Gossip TV isn’t my thing. That’s not true – I don’t watch gossip TV. I like interviews with intelligent people on important topics, but the interviews on gossip TV tend to focus on issues that are scandalous, salacious, or otherwise extravagant vis-a-vis the lives that most normal people live.

Still, I saw a clip from a gossip TV interview and it struck me so deeply that I couldn’t let it go. I didn’t want to watch the show, but I wanted to get the context correct. My problem was solved when I found an article with the interview transcript

The clip involved Olivia Jade Giannulli. If you don’t know that name, I didn’t either, but you likely know the story. She is the daughter of 90’s TV actress Lori Loughlin. Olivia’s parents were engaged in a plan to pay a bribe – of $500,000!!! – to the University of Southern California to admit their daughters under the pretense that they were on the crew team.

Now, they weren’t on the crew team in high school, they hadn’t been involved in crew, and they weren’t going to be involved in crew after being admitted to USC. This was nothing more than her parents paying money to ensure she got into USC.
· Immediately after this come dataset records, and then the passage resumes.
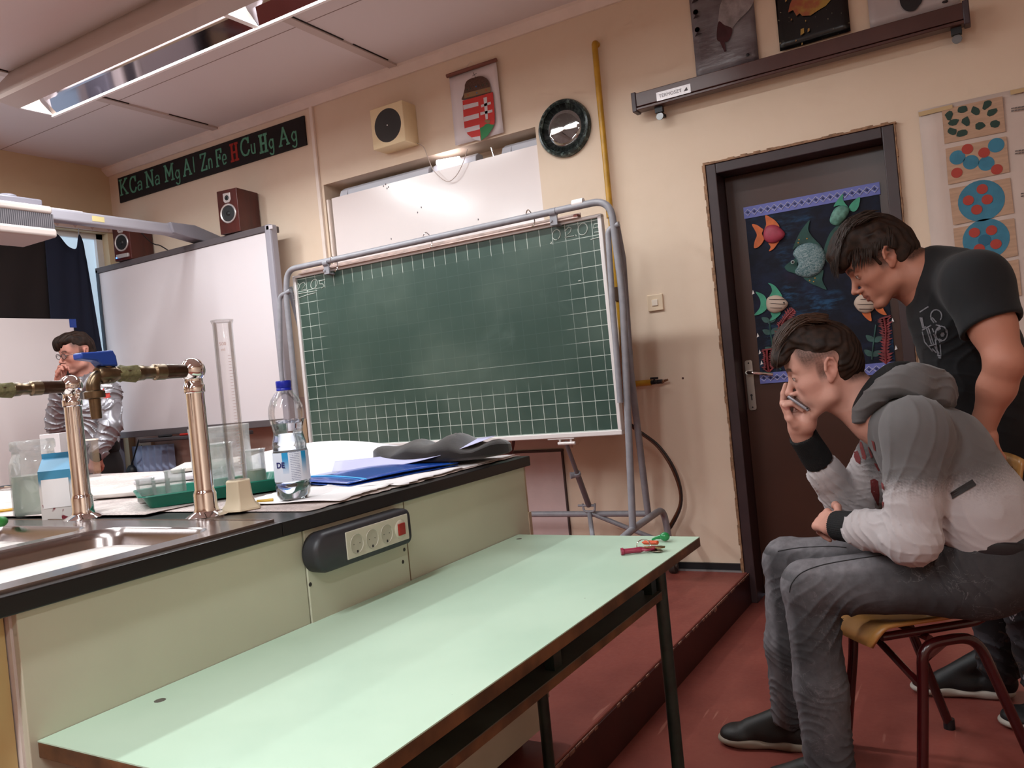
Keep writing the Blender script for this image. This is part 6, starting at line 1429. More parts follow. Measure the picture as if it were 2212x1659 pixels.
def head_color(skin, lips, hairc, p, side_dark=1.0, brows='#1E1412', stubble=0, fade=(.0, .06), ruddy=.25):
    """p in head axes; shaved sides, brows and lips as the skin's own colour"""
    skin, lips, hairc, bc = [np.array(lin(c)) for c in (skin, lips, hairc, brows)]
    x, y, z = p[:, 0], p[:, 1], p[:, 2]; ay = np.abs(y); C = np.tile(skin, (len(p), 1)).astype(np.float32)
    red = np.exp(-(((x-.06)/.035)**2+((ay-.045)/.02)**2+((z+.03)/.025)**2))+.9*np.exp(-(((x-.112)/.015)**2+(y/.016)**2+((z+.028)/.014)**2))+.8*np.exp(-((ay-.082)/.01)**2)*(np.abs(z) < .045)*(x < .02)*(x > -.04)
    C *= (1-ruddy*red[:, None]*np.array((.05, .42, .45)))
    n = wob(p, 700, 2)*.3+wob(p, 1900, 5)*.3
    # hair line: sides and back of skull, sideburn before the ear
    front = .062-.9*np.maximum(0, .062-z)*.35
    zone = sm(z+.35*np.minimum(x+.02, 0)*1.0, fade[0], fade[1])*sm(-(x-front), -.012, .010)
    back = 1.15*sm(-(x+.028), 0, .03)*sm(z+.045, -.015, .012)
    burn = sm(-(np.abs(x-.012)-.012), -.006, .004)*sm(z, -.032, -.004)*sm(ay, .055, .062)
    k = np.clip(np.maximum(np.maximum(zone, back), burn*.8), 0, 1)*(1-sm(ay, .0785, .0815)*(x > -.035)*(z < .036))
    k = np.clip(k*side_dark*(.85+.35*n), 0, 1)[:, None]; C = C*(1-k)+hairc*k
    bz = .030+.006*np.sin(np.clip((ay-.012)/.04, 0, 1)*pi)-.0*z
    b = sm(-(np.abs(z-bz)-.0042), -.0025, .001)*sm(ay, .010, .014)*sm(-ay, -.054, -.046)*(x > .055); b = (b*np.clip(.8+.6*n, 0, 1))[:, None]; C = C*(1-b)+bc*b
    l = sm(-(((ay)/.024)**2+((z+.0625)/.0125)**2-1), -.25, .15)*(x > .078); l = (l*.75)[:, None]; C = C*(1-l)+lips*l
    lash = sm(-(np.abs(z-.0085)-.0016), -.001, .0005)*sm(ay, .016, .02)*sm(-ay, -.048, -.044)*(x > .078); lash = (lash*.8)[:, None]; C = C*(1-lash)+bc*lash
    if stubble: s_ = (stubble*sm(-(z+.05), -.004, .012)*(.6+.4*n)*(ay < .06))[:, None]; C = C*(1-s_)+hairc*s_
    return np.clip(C, 0, 1)
def axes_from(yaw_deg, pitch_deg, roll_deg=0):
    """face axes: yaw 0 looks along -X of the room, positive turns towards the camera side (-Y); pitch positive looks down"""
    a, b = rad(yaw_deg), rad(pitch_deg); Fv = np.array((-math.cos(a)*math.cos(b), -math.sin(a)*math.cos(b), -math.sin(b)))
    L = nrm(np.cross(UZ, Fv)); U = np.cross(Fv, L)
    c = rad(roll_deg); L2, U2 = L*math.cos(c)+U*math.sin(c), -L*math.sin(c)+U*math.cos(c)
    return np.array([Fv, L2, U2])
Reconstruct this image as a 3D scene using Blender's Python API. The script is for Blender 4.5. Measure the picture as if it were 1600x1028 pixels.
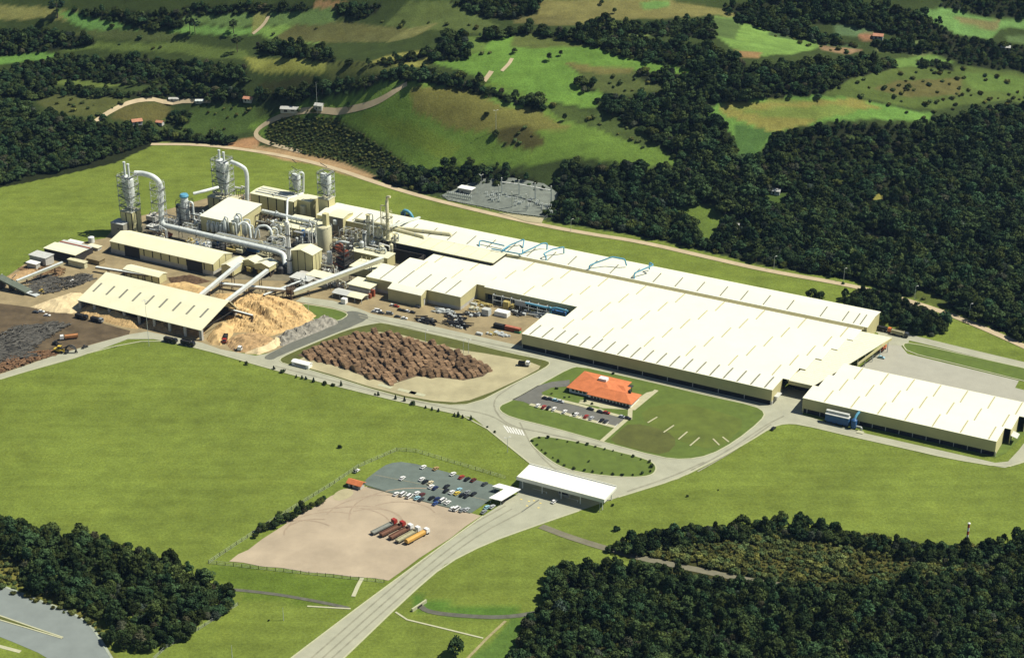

At one point in the interview, Ms. Gianulli stated that she “…is the poster child of white privilege.”

That’s what got me. That’s the statement I couldn’t let go of. Because, while white people benefit from white privilege, not all white people are equally privileged.

While Ms. Gianulli certainly benefitted from white privilege, she also had a very privileged life. Given that her parents made a bribe of a half-million dollars, we can assume that money was not an issue for her family.

It’s one thing to grow up not worrying about money, but it’s another thing to not worry about money while living in a multi-million dollar home, going to an expensive private school, and taking vacations to other countries.

That is more than just privilege, that is a privileged life, that is luxury.

This distinction between white privilege and a privileged life is more than semantics. If Ms. Gianulli is the poster child for white privilege then 98% of the white population – those who do not live a life of luxury – get a pass on their need to consider white privilege. And that isn’t true.

White privilege isn’t about money or wealth. White privilege is the difference between how a white person and a person of color are treated in similar situations.

When the situation is basically the same, and the only difference is skin color white people are more likely to get the benefit of the doubt, the assumption of intelligence, or the assumption of good intentions.

Maybe white people don’t get the benefit 10 out of 10 times, and maybe Black people also get the benefit occasionally. But, on the whole, it seems that white people get the benefit much more frequently than Black people.

White privilege doesn’t mean that everything white people deal with is easy and it doesn’t mean that your life hasn’t been hard. What it does mean is that skin color isn’t one of the things that made your life hard. And moreover, if you had gone through whatever it was that made your life difficult in Black or brown skin, that same thing probably would have been more difficult.

Think about a few situations from your own life.

Did you ever make a smart aleck comment to a teacher? How did your teacher respond? How did they respond to Black students making similar comments? We’re there even Black students in your class?

When you got your first job. How were you treated by the person who interviewed you? How would your appearance, your answers, your presence have been perceived differently if you were black? Do you think a Black person would have been offered the same position?

Have you ever had your car break down on the side of the road? Did you ever have to walk home? Call a tow truck? Borrow a phone? Borrow a friend’s AAA membership? How would all of those situations have gone differently if you were Black?

Ever have a disagreement with your boss? Did your boss listen to you, disagree with you, feel threatened by you? We’re you ever late to work because of traffic? Did you worry whether your excuse would be believed?

How often does someone come up to you and call you by the wrong name? And when you correct them they say something like “Oh wow. You look just like my friend _____”. Most people have had something like this happen to them, but ask your Black friends and I bet they have had it occur substantially more often than your white friends.

And it doesn’t go away with money. Recently, a Black man was stopped in Beverly Hills while carrying a Versace bag. The reason for the stop? Jaywalking. I’m going to go out on a limb here and say that jaywalking is a pretty common occurrence in that part of town, and I bet most people aren’t stopped. But this man was.

He had his identification checked and he was searched for weapons. But here’s the deal, the Black man who was stopped? Do you know who he was? He was Versace’s VP of sneakers and men’s footwear.

I’m going to go out on a limb here again and guess this guy is fairly well off financially. I’m guessing that a VP at Versace is generally considered a high-earner. But he was still stopped. He was still searched for weapons. And you have to ask if a white person would have jaywalked, would that same thing have happened?